There’s no guarantee that moderate Democrats will give soon-to-be Senate Majority Leader Chuck Schumer the crucial votes he needs to tie something like a carbon tax to the budget reconciliation process. “As long as you have a Democratic majority that is predicated on a couple of vulnerable people from the oil patch and the coal patch, that’s going to be very difficult,” Casten said. But they could get behind other climate-related measures, especially if they’re offered something in return.

Fleming, the Data for Progress fellow, says he’s optimistic that Manchin and Sinema will get behind any bill that drives investment in the states those senators represent. Manchin, who has an incentive to protect fossil fuel jobs in his state — a big producer of natural gas and coal — might support climate policy in exchange for federal funding for carbon capture and sequestration technologies, which, by trapping emissions and preventing them from escaping into the atmosphere, could allow power companies to continue burning fossil fuels. He might even go for out-of-the-box ideas, like transforming abandoned coal mines in West Virginia into big batteries to store power from solar and wind, an idea that’s had industry support for years.

“We should think about other ways we can creatively incentivize Senator Manchin and Sinema to go along with an ambitious bill that includes climate policy,” Fleming said.

Freed, from Third Way, is confident moderates will back Biden’s agenda. After all, the President-elect is a moderate himself. “The agenda he wants to get done is a center, center-left agenda,” Freed said. “I think you’re going to have a lot of support from across the Democratic caucus, including the Joe Manchins of the world,” he said.

Whether moderates on the other side of the political aisle will support climate policy this congressional session remains to be seen. Republican Senator Lisa Murkowski of Alaska spearheaded the energy portion of a recent omnibus bill, and both she and Senator Susan Collins of Maine sponsored multiple pieces of climate legislation last Congress.
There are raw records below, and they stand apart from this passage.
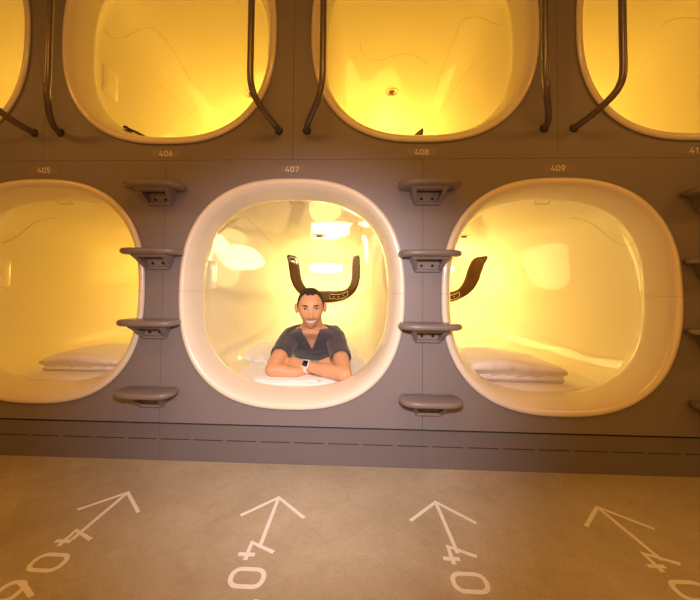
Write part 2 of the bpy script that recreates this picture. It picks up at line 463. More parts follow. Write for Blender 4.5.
def make_pod(k, num, zc, low):
    t = thing('sleeping_pod', (k * P, 0, zc), 'white rimmed amber lit ' + WHERE[num], 'capsule bed', 'capsule beds in the grey wall')
    link_me('rim', rim_me.copy(), M['rim'], t, True)['label'] = 'glossy white rounded frame'
    s = link_me('liner', shell_me.copy(), M['shell'], t, True)
    c = link_me('control_console', console_me.copy(), M['console'], t, True); c['label'] = 'dark bronze u-shaped console'
    link_me('control_panel', control_me.copy(), M['console'], c, True)
    link_me('panel_outline', outline_me.copy(), M['icon'], c, True)
    for sm in symbols: link_me('panel_symbol', sm.copy(), M['icon'], c, True)
    link_me('display', display_me.copy(), M['black'], c, True)
    link_me('display_window', glass_me.copy(), M['icon'], c, True)
    l = link_me('lamp', lamp_me.copy(), M['lampglow_w'] if num in ('407',) else M['lampglow'], t, True)
    l['label'] = 'glowing oval lamp'
    a = link_me('sensor_ring', ring_me.copy(), M['pale'], t, True)
    link_me('sensor_eye', eye_me.copy(), M['sensor'], a, True)
    link_me('latch_plate', latch_me.copy(), M['seam'], t)
    link_me('side_pad', (pad_low if low else pad_up).copy(), M['pale'], t, True)
    if low:
        for jm in joint_me: link_me('rim_joint', jm.copy(), M['seam'], t)
    pl = bpy.data.lights.new('pod_fill_light', 'POINT'); pl.energy = {'407': 5.2, '405': 5.2, '409': 8}.get(num, 8); pl.shadow_soft_size = .14
    pl.color = {'407': (1, .71, .21), '405': (1, .62, .10), '409': (1, .73, .27)}.get(num, (1, .645, .10)); pl.specular_factor = 0
    lo = bpy.data.objects.new('pod_fill_light', pl); col.objects.link(lo); lo.parent = t; lo.location = (0, 1.75, .16)  # unseen point light added to the oval lamp, evens out the amber glow
    for pix in CREASES.get(num, []): crease(pix, k, zc, t)
    return t
for k, num in LOW: make_pod(k, num, ZL, True)
for k, num in UPP: make_pod(k, num, ZU, False)

# ------------------------------------------------------------------ bedding
def mattress(k, label):
    bm = bmesh.new(); rows = []
    ys = [.120, .1215, .14, .18] + [.18 + .075 * i for i in range(1, 22)]
    for y in ys:
        row = []
        for i in range(33):
            s = i / 32 * 2 - 1
            h = BVH.ray_cast(Vector((0, y, -.43)), Vector((1, 0, 0)))
            w = min(h[0].x - .003, .445) if h[0] else .30
            x = s * w
            z = -.446 + .012 * (1 - s ** 6) + .005 * noise.noise(Vector((x * 5 + k, y * 4, 1))) + .003 * noise.noise(Vector((x * 16, y * 13 + k, 5)))
            if y < .14: z -= .006
            if y < .121: z = -.466
            row.append(bm.verts.new((x, y, z)))
        rows.append(row)
    for a, b in zip(rows, rows[1:]):
        for i in range(32): bm.faces.new((a[i], a[i + 1], b[i + 1], b[i]))
    o = link('mattress', bm, M['sheet'], None, True, (k * P, 0, ZL))
    md = o.modifiers.new('thick', 'SOLIDIFY'); md.thickness = .016; md.offset = -1 if o.data.polygons[500].normal.z > 0 else 1
    tag(o, label, 'mattress', 'mattresses in the lower pods')
    return o
mattress(-2, 'white sheeted mattress in pod 405, under the left duvet')
mattress(0, 'white sheeted mattress the man lies on, in pod 407')
mattress(2, 'white sheeted mattress in pod 409, under the right duvet')

def slab(bm, x0, x1, y0, y1, z0, top, nx=30, ny=20, rr=.03, wob=.006, seed=0, edge=None):
    """soft closed slab; top(u, v) gives its height above z0"""
    T, B = [], []
    for j in range(ny + 1):
        v = j / ny; rt_, rb = [], []
        for i in range(nx + 1):
            u = i / nx
            x = x0 + (x1 - x0) * u; y = y0 + (y1 - y0) * v
            du = min(u, 1 - u) * (x1 - x0); dv = min(v, 1 - v) * (y1 - y0)
            def rd(d): return math.sqrt(max(0, 1 - (1 - min(1, d / rr)) ** 2))
            f = rd(du) * rd(dv)
            n1 = noise.noise(Vector((x * 9 + seed, y * 9, seed))); n2 = noise.noise(Vector((x * 28, y * 24 + seed, seed)))
            h = top(u, v)
            x += wob * n1; y += wob * n2 * 1.5
            mid = z0 + h * .45
            rt_.append(bm.verts.new((x, y, mid + (h * .55) * f + wob * .6 * n2 * f)))
            rb.append(bm.verts.new((x, y, mid - (h * .45) * (f ** .5))))
        T.append(rt_); B.append(rb)
    for j in range(ny):
        for i in range(nx):
            bm.faces.new((T[j][i], T[j][i + 1], T[j + 1][i + 1], T[j + 1][i]))
            bm.faces.new((B[j][i], B[j + 1][i], B[j + 1][i + 1], B[j][i + 1]))
    for j in range(ny):
        bm.faces.new((T[j][0], T[j + 1][0], B[j + 1][0], B[j][0])); bm.faces.new((T[j][-1], B[j][-1], B[j + 1][-1], T[j + 1][-1]))
    for i in range(nx):
        bm.faces.new((T[0][i], B[0][i], B[0][i + 1], T[0][i + 1])); bm.faces.new((T[-1][i], T[-1][i + 1], B[-1][i + 1], B[-1][i]))

ZM = ZL - .436
def duvet(cx, w, y0, y1, h1, h2, peak, label, seed, a=0):
    t = thing('folded_duvet', (cx, y0, ZM), label, 'duvet', 'folded duvets at the pod mouths')
    bm = bmesh.new()
    slab(bm, -w / 2 + .01, w / 2 - .012, .012, y1 - y0, 0, lambda u, v: h1 * (1 + .06 * math.sin(u * 9)), rr=h1 * .5, seed=seed, wob=.006, nx=44)
    link('lower_fold', bm, M['linen'], t, True)
    bm = bmesh.new()
    slab(bm, -w / 2, w / 2, 0, y1 - y0, h1 * .93, lambda u, v: h2 * (.45 + .55 * math.exp(-((u - peak) / .38) ** 2) * (0.55 + .45 * math.sin(PI * min(1, v * .8 + .15)))), rr=h2 * .42, seed=seed + 3, wob=.008, nx=44)
    link('upper_fold', bm, M['linen'], t, True)
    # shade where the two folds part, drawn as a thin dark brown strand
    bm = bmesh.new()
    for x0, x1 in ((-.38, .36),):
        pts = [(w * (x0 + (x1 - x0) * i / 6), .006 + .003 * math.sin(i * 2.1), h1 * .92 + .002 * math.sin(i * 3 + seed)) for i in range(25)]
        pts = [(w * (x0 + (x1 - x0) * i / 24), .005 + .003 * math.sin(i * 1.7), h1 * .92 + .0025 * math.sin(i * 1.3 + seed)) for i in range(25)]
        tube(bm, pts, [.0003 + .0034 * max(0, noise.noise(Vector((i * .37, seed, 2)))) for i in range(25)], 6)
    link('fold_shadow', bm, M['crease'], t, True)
    t.rotation_euler = (0, 0, a)
    return t
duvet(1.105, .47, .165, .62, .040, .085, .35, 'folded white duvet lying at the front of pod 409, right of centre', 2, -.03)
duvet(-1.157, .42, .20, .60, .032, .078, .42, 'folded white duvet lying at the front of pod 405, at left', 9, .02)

# the duvet the man leans on
bm = bmesh.new()
slab(bm, -.215, .355, .135, .62, ZM - .004, lambda u, v: .018 + .008 * math.sin(u * 7) * v + .012 * v, rr=.03, seed=4, wob=.014, nx=60, ny=40)
tag(link('duvet', bm, M['linen'], None, True), 'white crumpled duvet under the arms and chest of the man in pod 407', 'duvet')
bm = bmesh.new()
slab(bm, -.42, -.23, .55, 1.20, ZM - .004, lambda u, v: .035 + .03 * math.sin(v * 3.4 + .3) * (1 - u), rr=.06, seed=14, wob=.02, nx=40, ny=50)
tag(link('blanket', bm, M['linen'], None, True), 'rumpled pale blanket pushed against the left wall of pod 407, behind the man', 'blanket')

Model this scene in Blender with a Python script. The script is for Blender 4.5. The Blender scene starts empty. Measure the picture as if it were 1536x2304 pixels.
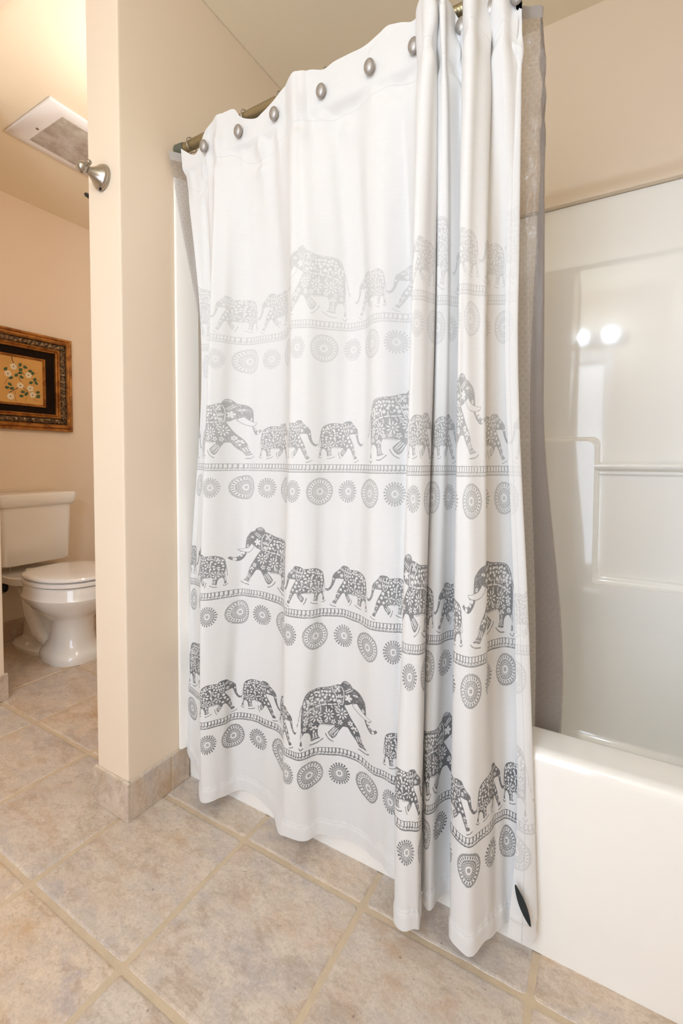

Freed says there might be some Republicans in the House who would support it, too. Representative Brian Fitzpatrick of Pennsylvania co-introduced carbon pricing legislation in 2019. Peter Meijer, an incoming freshman Republican representative, ran on an environmentalist platform in Michigan.

“On the Republican side, the question is, what do they choose?” Freed said. “Do they choose to actually govern and solve problems — or do they get caught in this horrific cycle that they’ve been in for a while now, particularly the past four years, of politics over country?” It’s a question that’s just as relevant to climate legislation as it is to impeachment.